Isis of Hope

The news is overloaded with photographs of people forced to kneel to be executed, stories of mutilated bodies hanging from lampposts, reports of public humiliation like the recent spectacle of captured Ukrainian soldiers paraded through streets filled with bloodthirsty crowds. The world seems poised on a new age of savagery in which indiscriminate mass killings make a mockery of individual lives, while we look on horrified, powerless and afraid. Yet, little of this is new. Totalitarian regimes and insurgent fanatics have been using these tactics for millennia. They do it to get rid of people they don’t like. They do it to incite the barbaric passions of their base. They do it to scare the rest of us into silence. The Romans had their crucifixions, the Jim Crow South its lynching parties. Hitler vilified the Jews, Stalin held show trials and built gulags. Today ISIS practices undiluted cruelty. It works.
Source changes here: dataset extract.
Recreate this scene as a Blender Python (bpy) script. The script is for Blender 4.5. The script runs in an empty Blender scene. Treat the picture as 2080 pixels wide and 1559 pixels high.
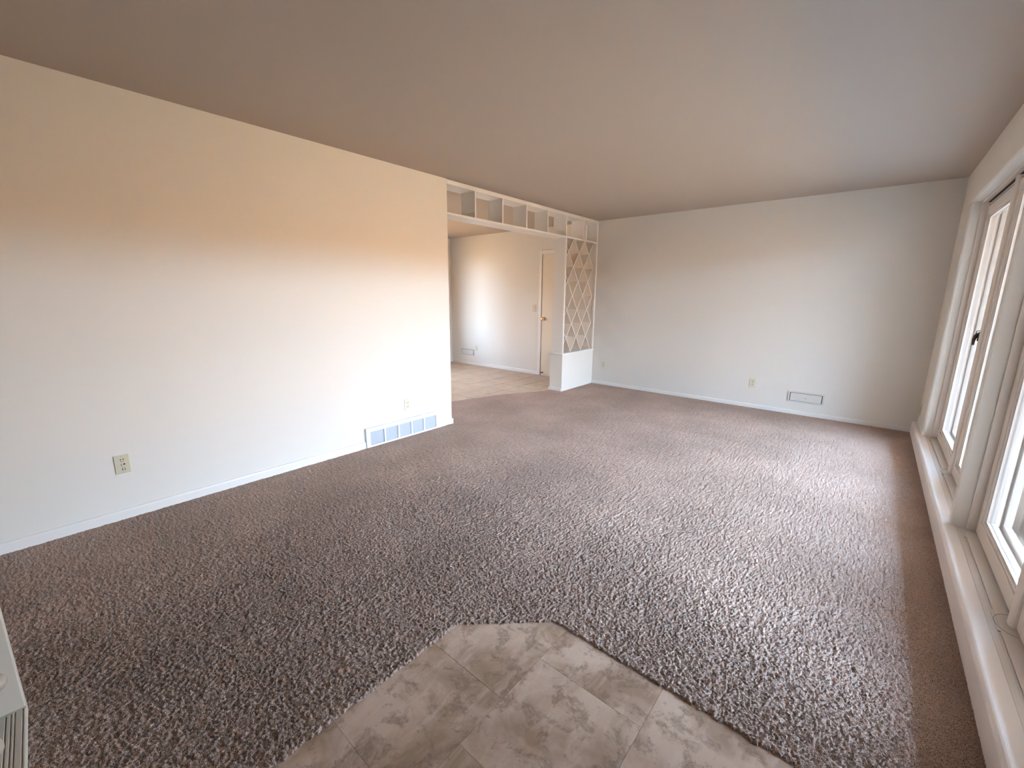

We are cowed.

And yet, no matter how thorough, how brutal or how massive the slaughter, the human spirit finds a way to endure. Hitler killed 20 million people, Stalin 40 million, Mao 70 million, but it was never enough. The spark of opposition survived – in a religion that went underground, in a culture that would not be crushed, in art that subverted the state, in the courage of a few who would not be silent.

We think of Isis as a brutal jihadi army. But we should remember that she is also the Egyptian goddess of nature and rebirth. Of hope.